Hyperscalers shrink the market above Tenstorrent by taking the biggest, most predictable AI buyers off the open market and onto their own chips. AWS, Google, and Microsoft now package Trainium, TPU, and Maia directly inside their clouds, so a customer already running workloads there can buy training and inference as a cloud instance instead of buying merchant accelerators from an outside chip vendor. That makes Tenstorrent strongest where buyers want infrastructure control, open software, or deployment outside the big clouds.

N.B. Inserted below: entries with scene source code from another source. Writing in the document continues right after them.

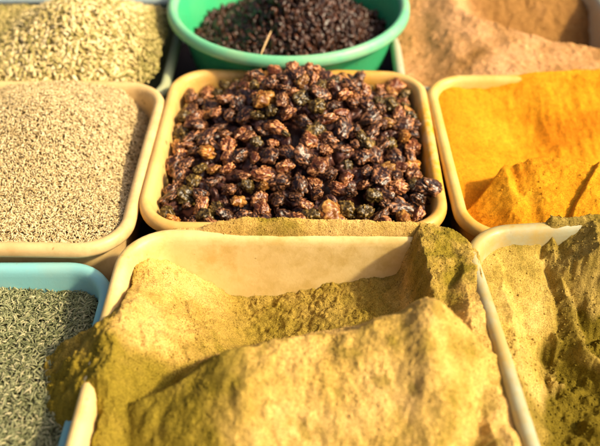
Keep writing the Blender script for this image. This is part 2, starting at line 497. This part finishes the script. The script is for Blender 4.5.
# ================================================================== RAISINS
mR = {'dark': raisin_mat('dark purple raisin', (.004, .002, .0015), (.040, .012, .006), (.66, .30, .13), .7),
      'red': raisin_mat('red brown raisin', (.030, .006, .002), (.18, .045, .012), (.90, .44, .18), .85),
      'olive': raisin_mat('olive raisin', (.010, .006, .002), (.070, .042, .008), (.50, .32, .08), .6),
      'amber': raisin_mat('amber raisin', (.10, .025, .004), (.34, .12, .014), (.85, .48, .12), .7)}
def raisin_geo(sub, seed, size=.0101, crease=1.05):
    bv, bf = ico(sub)
    rnd = random.Random(seed)
    off = Vector((rnd.uniform(-50, 50), rnd.uniform(-50, 50), rnd.uniform(-50, 50)))
    sx, sy, sz = rnd.uniform(.9, 1.45), rnd.uniform(.72, 1.05), rnd.uniform(.40, .85)
    dent = Vector((rnd.uniform(-1, 1), rnd.uniform(-1, 1), rnd.uniform(-.3, 1))).normalized()
    V = np.empty_like(bv); rg = np.empty(len(bv))
    for i, p in enumerate(bv):
        p = Vector(p)
        w = p + .35 * mnoise.noise_vector(p * 1.6 + off)
        a = abs(mnoise.noise(w * 1.9 + off)); b2 = abs(mnoise.noise(w * 4.2 + off * 2)); c = abs(mnoise.noise(w * 9 + off))
        hgt = min(1, a * 2.4) ** .6 * .45 + min(1, b2 * 2.4) ** .7 * .40 + min(1, c * 2) * .15
        low = mnoise.noise(p * 1.2 + off * 3)
        r = .66 + crease * .46 * hgt + .38 * low
        r -= .42 * max(0, p.dot(dent) - .35) / .65
        V[i] = (p.x * r * sx, p.y * r * sy, p.z * r * sz); rg[i] = hgt
    return V * size, bf, rg

def raisin_field(x, y):
    z = -.020 + .064 * np.exp(-((x + .010) / .095) ** 2 - ((y - .800) / .085) ** 2)
    z = z + .016 * np.exp(-((x - .03) / .10) ** 2 - ((y - .68) / .07) ** 2)
    return z + .003 * fbm(x, y, 30, 2, 5)

kinds = ['dark'] * 7 + ['red'] * 7 + ['olive'] * 4 + ['amber'] * 2
variants = {}
for i, kd in enumerate(kinds):
    V, F, rg = raisin_geo(4, 100 + i, crease=1.0)
    me_o = mesh_obj('raisin', V, F, mR[kd], attrs={'ridge': rg})
    variants.setdefault(kd, []).append(me_o.data); bpy.data.objects.remove(me_o)

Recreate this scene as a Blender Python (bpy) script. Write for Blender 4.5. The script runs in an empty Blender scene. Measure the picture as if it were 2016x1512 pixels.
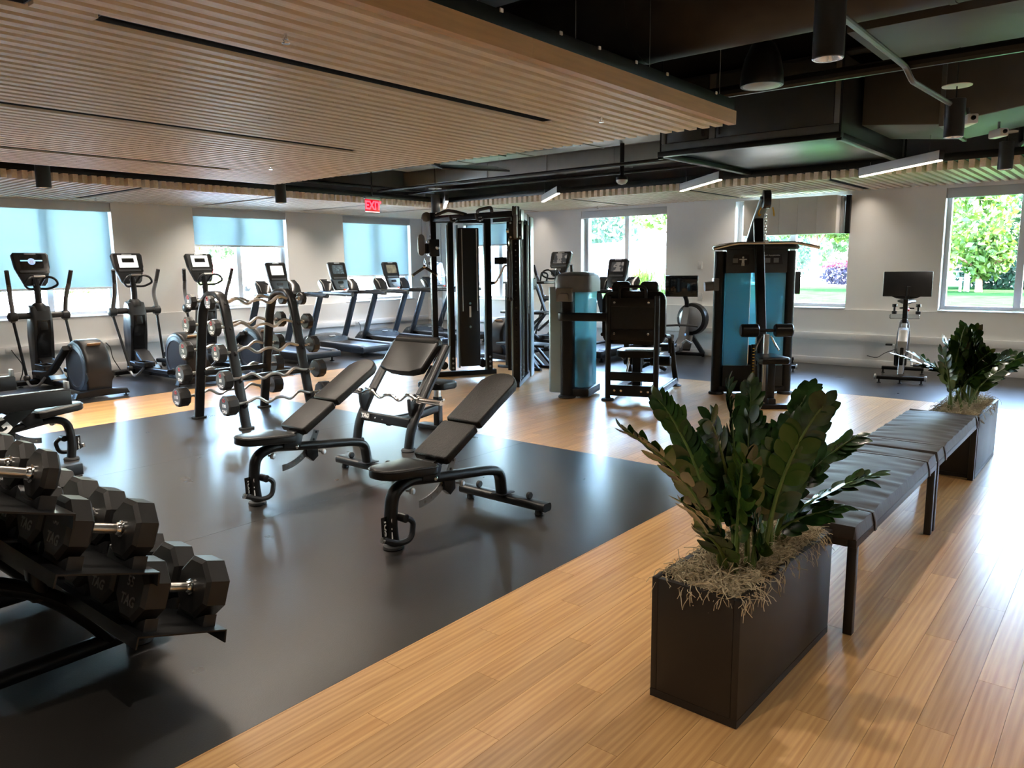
import bpy, bmesh, math, random
from mathutils import Vector, Matrix
# ------------------------------------------------------------------ camera, sky, sun, exposure
SC = bpy.context.scene
C = SC.collection
PI = math.pi
rad = math.radians
H_CAM, PITCH, ROLL, YAW, FPX = 1.6, rad(8.84), rad(-0.62), rad(39.55), 1500.0
def camera():
    F = Vector((math.cos(YAW)*math.cos(PITCH), math.sin(YAW)*math.cos(PITCH), -math.sin(PITCH)))
    R = Vector((math.sin(YAW), -math.cos(YAW), 0)); U = R.cross(F)
    R2 = math.cos(ROLL)*R + math.sin(ROLL)*U; U2 = -math.sin(ROLL)*R + math.cos(ROLL)*U
    cd = bpy.data.cameras.new('camera'); cd.sensor_fit = 'HORIZONTAL'; cd.sensor_width = 36
    cd.lens = 36*FPX/2016; cd.clip_end = 600; cd.clip_start = 0.05
    co = bpy.data.objects.new('camera', cd); C.objects.link(co)
    M = Matrix((R2, U2, -F)).transposed().to_4x4(); M.translation = (0, 0, H_CAM)
    co.matrix_world = M; SC.camera = co
camera()
SUN_STRENGTH, SKY_STRENGTH = 54.0, 5.8
world = bpy.data.worlds.new('sky'); SC.world = world; world.use_nodes = True
wn = world.node_tree; bg = wn.nodes['Background']
sky = wn.nodes.new('ShaderNodeTexSky'); sky.sky_type = 'NISHITA'; sky.sun_disc = False
sky.sun_elevation = rad(48); sky.sun_rotation = rad(170); sky.air_density = 1.0; sky.dust_density = 1.5
wn.links.new(sky.outputs[0], bg.inputs[0]); bg.inputs[1].default_value = SKY_STRENGTH
sl = bpy.data.lights.new('sun', 'SUN'); sl.energy = SUN_STRENGTH; sl.angle = rad(0.6); sl.color = (1, 0.95, 0.87)
so = bpy.data.objects.new('sun', sl); C.objects.link(so)
so.rotation_euler = Vector((-0.13, 0.66, -0.74)).to_track_quat('-Z', 'Y').to_euler()
SC.view_settings.view_transform = 'Standard'; SC.view_settings.look = 'None'
SC.view_settings.gamma = 1.0; SC.view_settings.use_curve_mapping = False
SC.view_settings.exposure = 1.5
SC.cycles.use_denoising = True
SC.cycles.adaptive_threshold = 0.02; SC.cycles.max_bounces = 8; SC.cycles.diffuse_bounces = 5; SC.cycles.glossy_bounces = 4
SC.cycles.transparent_max_bounces = 16; SC.cycles.transmission_bounces = 6
SC.cycles.caustics_reflective = False; SC.cycles.caustics_refractive = False
SC.cycles.sample_clamp_indirect = 6.0
random.seed(7)

# ------------------------------------------------------------------ mesh helpers
class MB:
    def __init__(s): s.v = []; s.f = []; s.M = Matrix()
    def add(s, vs, fs):
        o = len(s.v); M = s.M
        s.v += [tuple(M @ Vector(v)) for v in vs]; s.f += [tuple(i+o for i in f) for f in fs]
        return s
    def at(s, loc=(0,0,0), rot=(0,0,0)):
        from mathutils import Euler
        s.M = Matrix.Translation(loc) @ Euler(rot, 'XYZ').to_matrix().to_4x4(); return s
    def bmadd(s, bm):
        bm.verts.index_update()
        s.add([v.co for v in bm.verts], [[v.index for v in f.verts] for f in bm.faces]); bm.free(); return s
    def box(s, c, d, r=0, rot=(0,0,0), seg=2):
        from mathutils import Euler
        bm = bmesh.new(); bmesh.ops.create_cube(bm, size=1)
        bmesh.ops.scale(bm, vec=d, verts=bm.verts)
        if r > 0: bmesh.ops.bevel(bm, geom=bm.edges[:], offset=min(r, min(d)*0.49), segments=seg, profile=0.5, affect='EDGES')
        Mx = Matrix.Translation(c) @ Euler(rot, 'XYZ').to_matrix().to_4x4()
        bmesh.ops.transform(bm, matrix=Mx, verts=bm.verts); return s.bmadd(bm)
    def slab(s, lo, hi, r=0):
        return s.box([(a+b)/2 for a, b in zip(lo, hi)], [abs(b-a) for a, b in zip(lo, hi)], r)
    def prism(s, poly, h0, h1, plane='XY', bev=0, seg=2):
        P = {'XY': lambda a, b, h: (a, b, h), 'XZ': lambda a, b, h: (a, h, b), 'YZ': lambda a, b, h: (h, a, b)}[plane]
        n = len(poly)
        bm = bmesh.new()
        lo = [bm.verts.new(P(a, b, h0)) for a, b in poly]; hi = [bm.verts.new(P(a, b, h1)) for a, b in poly]
        f0 = bm.faces.new(lo[::-1]); f1 = bm.faces.new(hi)
        for i in range(n): bm.faces.new((lo[i], lo[(i+1) % n], hi[(i+1) % n], hi[i]))
        if bev > 0:
            es = list(f0.edges)+list(f1.edges)
            bmesh.ops.bevel(bm, geom=es, offset=bev, segments=seg, profile=0.5, affect='EDGES')
        bmesh.ops.recalc_face_normals(bm, faces=bm.faces)
        return s.bmadd(bm)
    def lathe(s, prof, n=16, c=(0,0,0), axis=(0,0,1), ang=0, cap=True):
        q = Vector((0,0,1)).rotation_difference(Vector(axis)).to_matrix().to_4x4(); Mx = Matrix.Translation(c) @ q
        vs = []; fs = []; idx = []
        for r, z in prof:
            if r < 1e-6: idx.append([len(vs)]*n); vs.append(Mx @ Vector((0,0,z)))
            else:
                idx.append(list(range(len(vs), len(vs)+n)))
                vs += [Mx @ Vector((r*math.cos(2*PI*i/n+ang), r*math.sin(2*PI*i/n+ang), z)) for i in range(n)]
        for a, b in zip(idx, idx[1:]):
            for i in range(n):
                q4 = [a[i], a[(i+1) % n], b[(i+1) % n], b[i]]; q4 = list(dict.fromkeys(q4))
                if len(q4) > 2: fs.append(q4)
        if cap and prof[0][0] > 1e-6: fs.append(idx[0][::-1])
        if cap and prof[-1][0] > 1e-6: fs.append(idx[-1])
        return s.add(vs, fs)
    def cyl(s, p0, p1, r, n=12, r1=None, bev=0):
        p0 = Vector(p0); p1 = Vector(p1); L = (p1-p0).length; r1 = r if r1 is None else r1
        pr = [(r, 0), (r1, L)] if bev <= 0 else [(r-bev, 0), (r, bev), (r1, L-bev), (r1-bev, L)]
        return s.lathe(pr, n, p0, (p1-p0).normalized())
    def ball(s, c, r, n=12, sc=(1,1,1)):
        k = 6; pr = [(r*math.sin(PI*i/k), -r*math.cos(PI*i/k)) for i in range(k+1)]
        o = len(s.v); m = MB().lathe(pr, n)
        return s.add([(v[0]*sc[0]+c[0], v[1]*sc[1]+c[1], v[2]*sc[2]+c[2]) for v in m.v], m.f)
    def tube(s, pts, r=0.02, n=8, fillet=0, sec=None, up=(0,0,1), closed=False, seg=5, scales=None):
        pts = [Vector(p) for p in pts]
        if fillet > 0 and len(pts) > 2:
            out = [pts[0]]
            for a, b, c in zip(pts, pts[1:], pts[2:]):
                d1 = (a-b); d2 = (c-b); l1, l2 = d1.length, d2.length; d1.normalize(); d2.normalize()
                f = min(fillet, l1*0.49, l2*0.49)
                p0 = b+d1*f; p1 = b+d2*f
                for i in range(seg+1):
                    t = i/seg; out.append((1-t)**2*p0+2*t*(1-t)*b+t*t*p1)
            out.append(pts[-1]); pts = out
        if sec is None: sec = [(r*math.cos(2*PI*i/n), r*math.sin(2*PI*i/n)) for i in range(n)]
        k = len(sec); N = len(pts); upv = Vector(up)
        tang = []
        for i in range(N):
            if closed: t = pts[(i+1) % N]-pts[i-1]
            else: t = pts[min(i+1, N-1)]-pts[max(i-1, 0)]
            tang.append(t.normalized())
        t0 = tang[0]; sd = t0.cross(upv)
        if sd.length < 1e-3: sd = t0.cross(Vector((1,0,0))) if abs(t0.x) < 0.9 else t0.cross(Vector((0,1,0)))
        sd.normalize()
        vs = []; fs = []
        for i in range(N):
            t = tang[i]
            if i: sd = tang[i-1].rotation_difference(t) @ sd
            sd = (sd - t*sd.dot(t)).normalized(); nn = sd.cross(t)
            g = 1 if scales is None else scales[i]
            vs += [pts[i]+sd*(a*g)+nn*(b*g) for a, b in sec]
        rng = N if closed else N-1
        for i in range(rng):
            a = i*k; b = ((i+1) % N)*k
            for j in range(k): fs.append((a+j, a+(j+1) % k, b+(j+1) % k, b+j))
        if not closed: fs += [tuple(range(k))[::-1], tuple(range((N-1)*k, N*k))]
        return s.add(vs, fs)
    def loft(s, rings, cap=True):
        k = len(rings[0]); vs = [p for r in rings for p in r]; fs = []
        for i in range(len(rings)-1):
            for j in range(k): fs.append((i*k+j, i*k+(j+1) % k, (i+1)*k+(j+1) % k, (i+1)*k+j))
        if cap: fs += [tuple(range(k))[::-1], tuple(range((len(rings)-1)*k, len(rings)*k))]
        return s.add(vs, fs)
    def mirror_y(s):
        o = len(s.v); s.v += [(x, -y, z) for x, y, z in s.v]; s.f += [tuple(i+o for i in f)[::-1] for f in s.f]; return s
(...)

  • AWS and Google are not just designing chips, they are turning those chips into default cloud products. Trainium is sold through EC2 and SageMaker with AWS claiming lower training cost and better price performance versus GPU instances, while TPU v6e is positioned for training, fine tuning, and serving inside Google Cloud.
  • This matters most at the top of the market. The largest model builders and enterprise AI deployments already spend billions inside hyperscaler clouds, so every workload that moves to Trainium, TPU, or Maia is one less workload available to merchant accelerator vendors. Tenstorrent itself identifies AWS Trainium and Google TPUs as its most structurally threatening indirect competitors.
  • The closest analog is SiFive, which sells the picks for custom silicon rather than the finished accelerator. As more companies choose bespoke chips, value can move from merchant chip sales toward IP, design enablement, compiler software, and sovereign or private deployments, which is where Tenstorrent tries to differentiate with an open ML stack and non hyperscaler partnerships.

The next phase of AI infrastructure will split more clearly in two. Hyperscalers will absorb a growing share of mainstream cloud demand with in house silicon, while companies like Tenstorrent will have to win the segments that do not want to be locked into AWS, Google, or Azure, especially sovereign AI, private clusters, and buyers that value open architecture over cloud bundling.